Exhibit 10.7
September 8, 2025
Methode Electronics, Inc.
8750 W. Bryn Mawr Ave., Suite 1000
Chicago, IL 60631
Dear Ladies and Gentlemen:
Reference is hereby made to that certain Second Amended and Restated Credit Agreement, dated as of October 31, 2022 (as amended, supplemented restated or otherwise modified from time to time, the “Credit Agreement”), by and among Methode Electronics, Inc., a Delaware corporation (“Borrower”), certain subsidiaries of the Borrower, the lenders from time to time party hereto (the “Lenders”) and Bank of America, N.A., as administrative agent (solely in such capacity, the “Administrative Agent”), Swing Line lender and L/C Issuer (in each case, as defined therein). Capitalized terms used herein and not otherwise defined herein shall have the meanings given to such terms in the Credit Agreement.
The Company has informed the Administrative Agent and the Lenders that it made Restricted Payments pursuant to Section 7.07(e)(i) of the Credit Agreement in an aggregate amount of $2,809,645.05 during its fiscal quarter ending August 2, 2025, which is in excess of the $2,500,000 limitation for such period. The amount of such excess is referred to herein as the “Overage Amount”. Therefore, an Event of Default has occurred and is continuing under Section 8.01(b) of the Credit Agreement as the result of the Loan Parties’ failure to comply with the terms of Section 7.07 for the fiscal quarter of the Company ending August 2, 2025 (the “Acknowledged Event of Default”).

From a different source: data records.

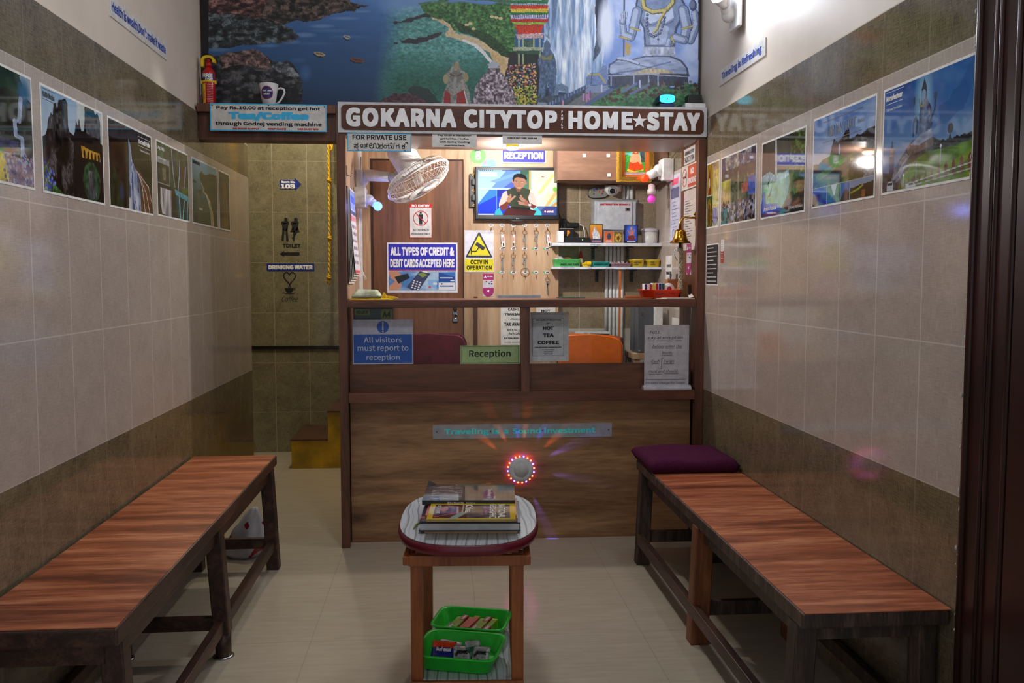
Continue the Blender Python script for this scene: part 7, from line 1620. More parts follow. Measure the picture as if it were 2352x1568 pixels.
# ================================================================== KEY BOARD
OV = flat('oval_white', (236, 236, 234), 0.3); GD = flat('dot_green', (70, 200, 130), 0.4); HK = flat('hook_brown', (70, 40, 26), 0.4, 0.5); KEYM = flat('key_steel', (190, 188, 180), 0.25, 0.9); RNG = flat('ring_bronze', (150, 110, 66), 0.3, 0.8)
rows = [(517, [('301', 1128), ('302', 1153), ('303', 1179), ('304', 1205), ('305', 1231), ('306', 1257)]), (571, [('201', 1153), ('202', 1179), ('203', 1205), ('204', 1231), ('205', 1257)]), (625, [('101', 1153), ('102', 1179), ('103', 1206), ('104', 1231), ('105', 1257)])]
keys = {'302': 1, '303': 2, '304': 3, '305': 4, '306': 1, '201': 5, '202': 3, '203': 4, '105': 5}
green = {'204', '205', '101', '102', '104', '105'}
for py, lst in rows:
    for no, px in lst:
        q = onY(px, py, YD)
        s = board('room_plate', 'white oval plate numbered %s on the key board' % no, 'number plate', (q.x, YD, q.z), 0.0001, 0.0001, OV, 'F', 0.0015, 'room number plates'); s['_w'] = 0.029; s['_h'] = 0.018
        shape(s, 'oval', disc_pts(0, 0, 0.5, 0.5, 24), OV, lift=0.0002)
        write(s, [(no, 0, 0, 0.62, 0.44, 0.03, {'lift': 0.0012})], flat('number_blue', (30, 40, 70), 0.4))
        hz = q.z - 0.020
        m = MB(); m.cyl((q.x, YD - 0.0002, hz), (q.x, YD - 0.010, hz), 0.0018, n=8); m.tube([(q.x, YD - 0.010, hz + 0.004), (q.x, YD - 0.012, hz - 0.004), (q.x, YD - 0.013, hz - 0.010), (q.x, YD - 0.017, hz - 0.006)], 0.0016, 6)
        tag(m.build('screw_hook', HK, org=(q.x, YD, hz)), 'brown screw hook below oval plate %s' % no, 'hook', 'key hooks')
        if no in green:
            s = board('green_dot', 'small green dot sticker left of oval plate %s' % no, 'sticker', (q.x - 0.019, YD, q.z), 0.0001, 0.0001, GD, 'F', 0.0008, 'green dots'); s['_w'] = 0.011; s['_h'] = 0.011
            shape(s, 'dot', disc_pts(0, 0, 0.5, 0.5, 16), GD, lift=0.0001)
        if no in keys:
            k = keys[no]; zr = hz - 0.010 - 0.0105
            kt = thing('room_key', 'room key on a bronze ring hanging below oval plate %s' % no, 'key', (q.x, YD - 0.013, hz - 0.010), 'room keys')
            m = MB(); m.ringtorus((q.x, YD - 0.012, zr), (0.15, 1, 0), 0.0125, 0.0011, 22, 6); m.build('ring', RNG, kt)
            zt = zr - 0.011
            if k in (1, 2):
                tl = 0.10 if no == '302' else -0.12 if False else 0.14; tl = {'302': 0.10, '303': 0.0, '306': 0.16}[no]; hw2 = 0.0085 if k == 1 else 0.0058
                b = MB(); b.obox((q.x + 0.036 * tl + 0.002, YD - 0.009, zt - 0.037), (1, 0, tl), (0, 1, 0), (-tl, 0, 1), hw2, 0.0014, 0.038, 0.0008); tg = b.build('tag', OV, kt)
                b = MB(); b.obox((q.x + 0.030 * tl + 0.002, YD - 0.0106, zt - 0.030), (1, 0, tl), (0, 1, 0), (-tl, 0, 1), hw2 * 0.55, 0.0002, 0.012); b.build('print', flat('tag_pink', (206, 120, 124), 0.5), tg).location = kt.location * 0
                tgp = tg.children[0]; tgp.data.transform(Matrix.Translation((0, 0, 0)))
                b = MB(); b.obox((q.x + 0.060 * tl + 0.002, YD - 0.0106, zt - 0.060), (1, 0, tl), (0, 1, 0), (-tl, 0, 1), hw2 * 0.5, 0.0002, 0.008); b.build('print', INK, kt)
            def key(x, ln, tilt, tooth=1):
                b = MB(); b.obox((x + tilt * ln / 2, YD - 0.008, zt - ln / 2), (1, 0, -tilt), (0, 1, 0), (tilt, 0, 1), 0.0020, 0.0009, ln / 2)
                b.obox((x, YD - 0.008, zt - 0.008), (1, 0, 0), (0, 1, 0), (0, 0, 1), 0.0040, 0.0010, 0.007)
                for i in range(3): b.obox((x + tilt * (ln - 0.006 - 0.006 * i) + 0.003 * tooth, YD - 0.008, zt - ln + 0.006 + 0.006 * i), (1, 0, 0), (0, 1, 0), (0, 0, 1), 0.0022, 0.0008, 0.0016)
                b.build('key', KEYM, kt)
            if k == 1: key(q.x - 0.006, 0.050, -0.02)
            elif k == 3: key(q.x + 0.001, 0.080, 0.04); key(q.x - 0.004, 0.045, -0.04, -1)
            elif k == 4: key(q.x + 0.002, 0.078, 0.05); key(q.x - 0.005, 0.040, -0.06, -1)
            elif k == 5: key(q.x + 0.004, 0.078, 0.03 if no == '201' else -0.06); key(q.x - 0.002, 0.070, 0.05, -1)
q = onY(1206, 625, YD)
m = MB(); m.ringtorus((q.x, YD - 0.003, q.z), (0, 1, 0), 0.0245, 0.0012, 32, 6); tag(m.build('large_ring', RNG, org=(q.x, YD - 0.003, q.z)), 'large bronze ring hanging around the oval plate 103', 'ring')
# dark knob, plug strip
q = onY(1097, 336, YD); m = MB(); m.lathe((q.x, YD - 0.0002, q.z), (0, -1, 0), [(0.026, 0), (0.028, 0.012), (0.018, 0.030), (0.001, 0.034)], 24); tag(m.build('door_bell_knob', flat('knob_black', (30, 24, 22), 0.25), org=(q.x, YD, q.z)), 'dark round knob above the green number sticker', 'knob')
ps_ = thing('plug_strip', 'black plug strip with brass rings left of the television', 'power strip', (0.187, YD, 1.80))
B(0.170, 0.204, 5.176, 5.1997, 1.703, 1.895, 0.003).build('case', flat('strip_black', (32, 32, 34), 0.4), ps_)
for k, z in enumerate((1.885, 1.80, 1.715)): 
    m = MB(); m.ringtorus((0.192, 5.174, z), (0, 1, 0), 0.0065, 0.0025, 16, 6); m.build('ring', BRASS, ps_)
for z in (1.845, 1.757): B(0.182, 0.202, 5.155, 5.1755, z - 0.018, z + 0.018, 0.004).build('plug', BLACK, ps_)

# ================================================================== CUPBOARD AND DESK WALL
cb = B(0.655, 1.283, 5.0, YB - 0.0005, 1.843, 2.298, 0.002).build('wall_cupboard', FL('cupboard_ply'), org=(0.97, 5.14, 1.843)); tag(cb, 'brown plywood cupboard high above the shelves', 'cupboard')
for (px, py), lb_ in zip(((1342, 357), (1397, 357), (1399, 402)), ('white square patch at the left on the plywood cupboard', 'white square patch at the upper right of the cupboard beside the framed picture', 'white square patch at the lower edge of the cupboard')):
    q = onY(px, py, 5.0); tag(B(q.x - 0.010, q.x + 0.010, 4.996, 4.9998, q.z - 0.009, q.z + 0.009, 0.001).build('white_patch', WHITE, org=(q.x, 5.0, q.z)), lb_, 'patch', 'white patches on the cupboard')
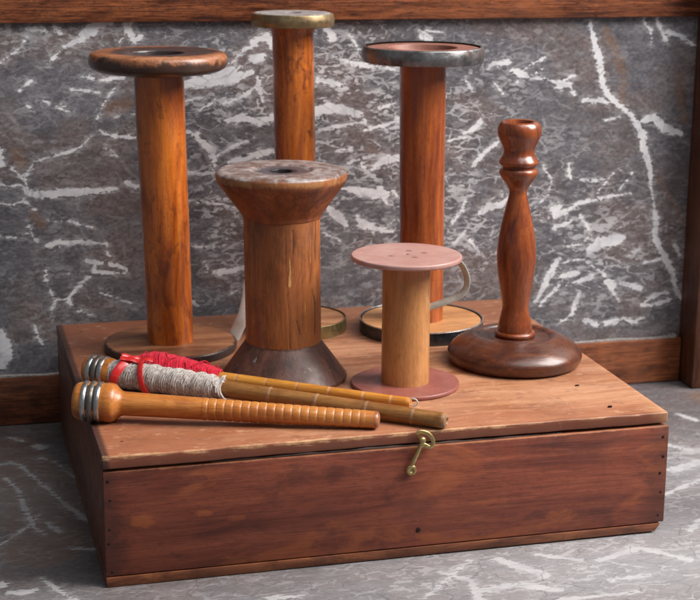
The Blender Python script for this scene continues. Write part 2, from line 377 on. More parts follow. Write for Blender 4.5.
# ------------------------------------------------------------------ materials
def marble(name, floor=False):
    n = NT(name)
    sx = n.sep(); u = sx[0]; w = sx[1] if floor else sx[2]
    cmb = n.t.nodes.new('ShaderNodeCombineXYZ'); n.put(cmb.inputs[0], u); n.put(cmb.inputs[1], w)
    P = cmb.outputs[0]
    busy = n.attr('busy'); vein = n.attr('vein'); st = n.attr('stain')
    # ground mass: fine-grained, with slow changes of tone
    a = n.noise(n.map(11, v=P), 1, 5, .62, .3)
    b = n.noise(n.map((240, 330, 1), rot=(0, 0, -25), v=P), 1, 6, .75)
    b2 = n.noise(n.map((48, 80, 1), rot=(0, 0, -30), loc=(5, 5, 0), v=P), 1, 6, .7, .3)
    bb = n.math('ADD', n.math('MULTIPLY', b, .55), n.math('MULTIPLY', b2, .45))
    d = n.noise(n.map((9, 14, 1), loc=(3, 1, 0), v=P), 1, 5, .62, .3)
    c = n.ramp(bb, [(.38, (.066, .063, .072)), (.5, (.132, .124, .135)), (.62, (.21, .20, .213))])
    brown = n.ramp(bb, [(.38, (.088, .064, .059)), (.5, (.160, .124, .117)), (.62, (.26, .215, .205))])
    c = n.mix(n.step(d, .44, .60, 0, .85), c, brown)
    c = n.mix(n.step(a, .50, .64, 0, .45), c, (.065, .060, .070))
    wv = n.noise(n.map(60, v=P), 1, 4, .65, col=True)
    Pw = n.mix(.010, P, wv, 'ADD')
    def lines(rot, scale, width, seed, lo=.46, hi=.64, soft=.03):
        v = n.map(scale, rot=(0, 0, rot), loc=(seed, seed*.7, 0), v=Pw)
        q = n.vor(v, 1, 'DISTANCE_TO_EDGE')
        g = n.noise(n.map([x*.55 for x in scale], rot=(0, 0, rot), loc=(seed+4, 2, 0), v=P), 1, 4, .65)
        return n.step(n.math('SUBTRACT', q, n.step(g, lo, hi, -.03, width)), soft*.5, -soft*.5)
    l1 = lines(-30, (34, 80, 1), .060, 1.3)
    l2 = lines(32, (60, 120, 1), .075, 5.1)
    l3 = lines(-38, (110, 250, 1), .11, 8.7, .48, .66, .05)
    l4 = lines(24, (150, 330, 1), .12, 2.9, .49, .66, .06)
    big = n.noise(n.map((15, 30, 1), rot=(0, 0, -18), loc=(2, 8, 0), v=Pw), 1, 5, .62, .4)
    patch = n.step(big, .46, .58)
    def shards(rot, scale, seed, thr, ln):
        vv = n.t.nodes.new('ShaderNodeTexVoronoi'); vv.feature = 'F1'
        n.put(vv.inputs['Vector'], n.map(scale, rot=(0, 0, rot), loc=(seed, seed*1.7, 0), v=Pw)); vv.inputs['Scale'].default_value = 1
        cs_ = n.sep(vv.outputs['Color'])
        size = n.math('MULTIPLY', n.step(cs_[0], thr, 1.0), ln)
        return n.step(n.math('SUBTRACT', size, vv.outputs['Distance']), -.01, .08)
    sh = n.math('MAXIMUM', shards(-34, (70, 190, 1), 1.1, .70, .65), shards(26, (130, 300, 1), 3.3, .66, .7))
    fine = n.math('MAXIMUM', n.math('MAXIMUM', n.math('MULTIPLY', l3, .8), n.math('MULTIPLY', l4, .7)), sh)
    fine = n.math('MULTIPLY', fine, n.math('MULTIPLY_ADD', patch, .8, .2))
    proc = n.math('MAXIMUM', n.math('MULTIPLY', n.math('MAXIMUM', l1, l2), .85), fine)
    proc = n.math('MULTIPLY', proc, n.math('MULTIPLY_ADD', busy, .88, .12 if not floor else .16))
    big2 = n.noise(n.map((26, 85, 1), rot=(0, 0, -20), loc=(12, 3, 0), v=Pw), 1, 7, .72, .4)
    proc = n.math('MAXIMUM', proc, n.math('MULTIPLY', n.math('MULTIPLY', n.step(big2, .625, .65), busy), .9))
    # traced veins: 'vein' holds (half width - distance) in mm, frayed by noise
    e1 = n.noise(n.map(620, v=P), 1, 4, .7); e2 = n.noise(n.map((130, 230, 1), rot=(0, 0, -25), v=P), 1, 5, .75)
    fray = n.math('MULTIPLY_ADD', n.math('SUBTRACT', e1, .5), 4.2 if not floor else 3, n.math('MULTIPLY', n.math('SUBTRACT', e2, .5), 6.0 if not floor else 4))
    def cell(rot, scale, seed, amp):
        vv = n.t.nodes.new('ShaderNodeTexVoronoi'); vv.feature = 'F1'
        n.put(vv.inputs['Vector'], n.map(scale, rot=(0, 0, rot), loc=(seed, seed*.3, 0), v=Pw)); vv.inputs['Scale'].default_value = 1
        return n.math('MULTIPLY', n.math('SUBTRACT', n.sep(vv.outputs['Color'])[1], .5), amp)
    ka = 1 if not floor else 1.3
    ang = n.math('ADD', n.math('ADD', cell(-32, (130, 420, 1), 2.2, 3.0*ka), cell(24, (260, 480, 1), 7.7, 1.6*ka)), cell(-60, (420, 700, 1), 4.4, .9*ka))
    fray = n.math('ADD', n.math('MULTIPLY', fray, .5), n.math('MULTIPLY', ang, .75))
    vm = n.step(n.math('ADD', vein, fray), -.16 if not floor else -.4, .16 if not floor else .4)
    halo = n.step(n.math('ADD', vein, n.math('MULTIPLY', fray, 3)), -4, 1, 0, .22)
    white = n.ramp(n.noise(n.map(45, v=P), 1, 5, .6), [(.36, (.52, .51, .53)), (.5, (.70, .69, .71)), (.64, (.78, .76, .75))])
    sm = n.step(n.math('ADD', st, n.math('MULTIPLY', fray, 2.2)), -3.5, 2.5, 0, .5)
    c = n.mix(sm, c, (.22, .115, .06))  # brown stain on the wall; on the floor also the box's painted shadow
    c = n.mix(n.math('MULTIPLY', proc, .76), c, white)
    c = n.mix(halo, c, white)
    c = n.mix(n.math('MULTIPLY', vm, .93 if not floor else .75), c, white)
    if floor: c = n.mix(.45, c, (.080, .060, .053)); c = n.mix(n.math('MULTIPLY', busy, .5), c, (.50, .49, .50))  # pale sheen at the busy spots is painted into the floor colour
    # dark hairline joints
    v = n.map((24, 55, 1), rot=(0, 0, -60), loc=(4, 9, 0), v=Pw)
    hq = n.vor(v, 1, 'DISTANCE_TO_EDGE')
    c = n.mix(n.step(hq, .02, 0, 0, .35), c, (.05, .045, .05))
    rr = n.step(n.noise(n.map(22, v=P), 1, 5, .7), .3, .7, .24 if not floor else .30, .40 if not floor else .46)
    nb = n.bump(n.noise(n.map(500, v=P), 1, 3, .6), .05, .0003)
    nb = n.bump(n.noise(n.map(14, v=P), 1, 2, .5), .05 if not floor else .1, .004, nb)
    return n.done(c, rr, nb, spec=.45 if not floor else .25)

M = {}
M['marble'] = marble('grey_marble_wall')
M['marble_floor'] = marble('grey_marble_floor', True)
M['oak'] = wood('oak_rail', (.045, .012, .006), (.20, .056, .021), (.36, .115, .042), 'X', 1.5, (1, 2, 3), .42, .15, fibre=.85, pores=.95, mott=.6, stain=.3, stain_col=(.03, .011, .006), stain_scale=25)
M['oak_v'] = wood('oak_stile', (.045, .015, .008), (.10, .034, .015), (.17, .06, .025), 'Z', 1.5, (4, 2, 3), .45, .1, fibre=.6, pores=.8)

def edge_wear(n, c):   # varnish rubbed through along the lid's front and right edges
    s = n.sep(); g = n.noise(n.map((40, 300, 300)), 1, 5, .7)
    y = n.math('MULTIPLY_ADD', n.math('SUBTRACT', g, .5), .010, s[1])
    z = n.math('MULTIPLY_ADD', n.math('SUBTRACT', g, .5), .012, s[2])
    top = n.step(z, H-.0034, H-.0014)
    # darker and redder towards the back, the left and front, and in blotches
    g3 = n.noise(n.map((9, 16, 9), loc=(5, 1, 2)), 1, 5, .65, .5)
    back = n.math('MULTIPLY_ADD', n.math('SUBTRACT', g3, .5), .35, s[1])
    c = n.mix(n.step(back, .19, .30, 0, .78), c, (.18, .060, .028))
    left = n.math('MULTIPLY_ADD', n.math('SUBTRACT', g3, .5), .30, s[0])
    c = n.mix(n.step(left, .19, .03, 0, .72), c, (.25, .078, .036))
    fr2 = n.math('MULTIPLY_ADD', n.math('SUBTRACT', g3, .5), .12, s[1])
    c = n.mix(n.step(fr2, .035, .0, 0, .55), c, (.30, .098, .046))
    c = n.mix(n.step(g3, .52, .62, 0, .5), c, (.27, .105, .055))
    dt = n.noise(n.map((35, 70, 35), loc=(8, 1, 2)), 1, 7, .78)
    c = n.mix(n.step(dt, .55, .66, 0, .6), c, (.17, .068, .038))
    dt = n.noise(n.map((60, 110, 60), loc=(3, 1, 9)), 1, 6, .75)
    c = n.mix(n.step(dt, .56, .66, 0, .4), c, (.60, .36, .22))
    # the front and left edges of the lid carry old dark stain
    fr = n.math('MULTIPLY', n.step(s[1], .0070, .0055), n.step(s[2], H-.0006, H-.0020))
    c = n.mix(n.math('MULTIPLY', fr, .8), c, (.135, .036, .020))
    c = n.mix(n.step(n.math('MULTIPLY_ADD', g, .004, s[0]), .0085, .0050, 0, .88), c, (.05, .022, .018))
    m = n.math('MULTIPLY', n.step(y, .0022, .0008), top)
    g2 = n.noise(n.map(30, loc=(3, 3, 3)), 1, 4, .6)
    m = n.math('MULTIPLY', m, n.step(g2, .40, .58))
    x = n.math('MULTIPLY_ADD', n.math('SUBTRACT', g2, .5), .03, s[0])
    m2 = n.math('MULTIPLY', n.step(x, .432, .452), n.step(s[1], .05, .0))
    c = n.mix(n.math('MAXIMUM', m, n.math('MULTIPLY', m2, .8)), c, (.54, .30, .15))
    return c
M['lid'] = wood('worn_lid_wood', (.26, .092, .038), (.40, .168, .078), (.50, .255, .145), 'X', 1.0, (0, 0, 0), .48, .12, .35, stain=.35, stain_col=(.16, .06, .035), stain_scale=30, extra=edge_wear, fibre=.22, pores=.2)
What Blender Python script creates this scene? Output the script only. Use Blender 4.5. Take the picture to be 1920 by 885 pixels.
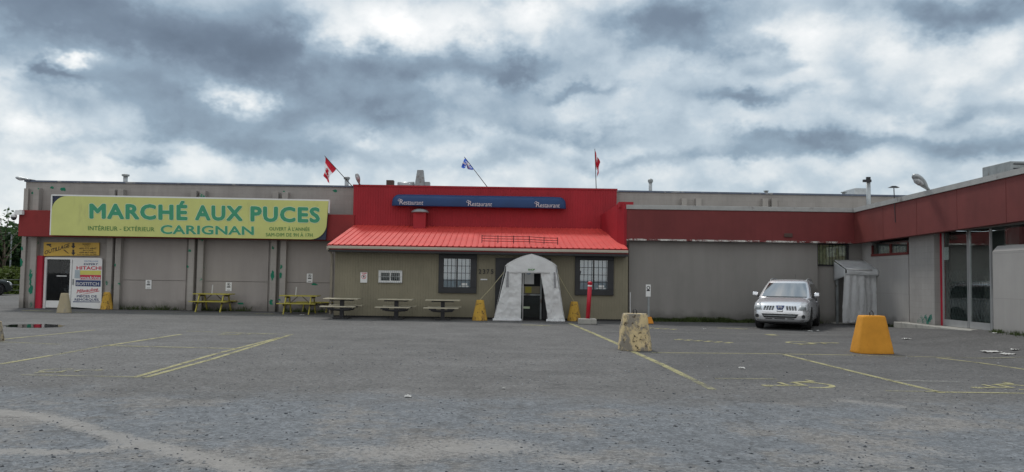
import bpy, bmesh, math, random
import numpy as np
from mathutils import Vector, Matrix, noise
from mathutils.bvhtree import BVHTree

for o in list(bpy.data.objects):
    bpy.data.objects.remove(o)
SC = bpy.context.scene
COL = SC.collection
R = math.radians
rnd = random.Random(7)

# ------------------------------------------------------------------ camera
F = 1500.0                      # focal length in photo pixels (1920 wide)
EYE = 1.6
CAM = Vector((0, 0, EYE))
PITCH = math.atan(77.5 / F)
ROLL = 0.0145
_f = Vector((0, math.cos(PITCH), math.sin(PITCH)))
_r0 = Vector((1, 0, 0))
_u0 = Vector((0, -math.sin(PITCH), math.cos(PITCH)))
_r = _r0 * math.cos(ROLL) + _u0 * math.sin(ROLL)
_u = _u0 * math.cos(ROLL) - _r0 * math.sin(ROLL)
cd = bpy.data.cameras.new('camera')
cd.sensor_width = 36.0
cd.lens = 36.0 * F / 1920
cd.clip_end = 5000
cam = bpy.data.objects.new('camera', cd)
COL.objects.link(cam)
cam.matrix_world = Matrix(((_r.x, _u.x, -_f.x, 0), (_r.y, _u.y, -_f.y, 0), (_r.z, _u.z, -_f.z, EYE), (0, 0, 0, 1)))
SC.camera = cam


def ray(px, py):
    return _f + _r * ((px - 960) / F) + _u * ((442.5 - py) / F)


def at(px, py, Y):
    """world point at depth plane Y seen at photo pixel (px, py): used to take measurements off the photograph"""
    d = ray(px, py)
    return CAM + d * (Y / d.y)


def atX(px, py, X):
    d = ray(px, py)
    return CAM + d * (X / d.x)


def sst(a, b, x):
    t = min(1, max(0, (x - a) / (b - a)))
    return t * t * (3 - 2 * t)


def gz(x, y):
    """height of the lot: level, rising a little towards the shop wing on the right"""
    return 0.31 * sst(10.2, 13.7, x) * (1 - sst(21.5, 30.5, y))


def gr(px, py):
    d = ray(px, py)
    z = 0.0
    for _ in range(12):
        t = (z - EYE) / d.z
        p = CAM + d * t
        z = gz(p.x, p.y)
    return Vector((p.x, p.y, z))


# ------------------------------------------------------------------ light
SUN_AZ = R(-24)                 # behind the building, a little to the left
SUN_EL = R(56)
sl = bpy.data.lights.new('sun', 'SUN')
sl.energy = 1.5
sl.angle = R(10)
sl.color = (1.0, 0.96, 0.9)
so = bpy.data.objects.new('sun', sl)
COL.objects.link(so)
sd = Vector((math.sin(SUN_AZ) * math.cos(SUN_EL), math.cos(SUN_AZ) * math.cos(SUN_EL), math.sin(SUN_EL)))
so.rotation_euler = sd.to_track_quat('Z', 'Y').to_euler()
so.location = (0, 0, 50)
SC.view_settings.view_transform = 'Standard'
SC.view_settings.look = 'None'
SC.view_settings.gamma = 1
SC.view_settings.use_curve_mapping = False
SC.view_settings.exposure = 0.3

SC.render.engine = 'CYCLES'
SC.cycles.max_bounces = 8
SC.cycles.diffuse_bounces = 3
SC.cycles.glossy_bounces = 3
SC.cycles.transparent_max_bounces = 12
W = bpy.data.worlds.new('World')
W.cycles.sampling_method = 'MANUAL'
W.cycles.sample_map_resolution = 512
SC.world = W
W.use_nodes = True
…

Subject to the effectiveness of this waiver letter, (A) the Company and the Required Lenders agree that the basket in Section 7.07(e)(i) of the Credit Agreement shall be reduced by the Overage Amount for the fiscal quarter of the Company ending November 1, 2025, and (B) the Required Lenders hereby waive the Acknowledged Event of Default. The waiver set forth herein is a one-time waiver and is limited solely to the specific matters set forth herein and nothing contained in this waiver letter shall be deemed to constitute a waiver of any other rights or remedies with respect to any other Defaults or Events of Default the Administrative Agent or any Lender may have under the Credit Agreement, any other Loan Documents or under applicable Law. This waiver letter is a Loan Document.
This waiver letter shall be effective on the date hereof upon the receipt by the Administrative Agent of copies of this waiver letter duly executed by the Borrower, the Administrative Agent and the Required Lenders.
The Company agrees to pay all out-of-pocket fees and expenses owed by the Company to the Administrative Agent and the Lenders including all reasonable and documented fees, charges and disbursements of counsel to the Administrative Agent (directly to such counsel if requested by the Administrative Agent) to the extent payable pursuant to the Loan Documents. This waiver letter may be executed in as many counterparts as necessary or convenient, and by the different parties on separate counterparts each of which, when so executed, shall be deemed an original but all such counterparts shall constitute but one and the same agreement. Delivery of an executed counterpart of this waiver letter by telecopy or other electronic imaging means shall be as effective as delivery of a manually executed counterpart of this waiver letter; provided, however, that the telecopy or other electronic image shall be promptly followed by an original if required by the Administrative Agent.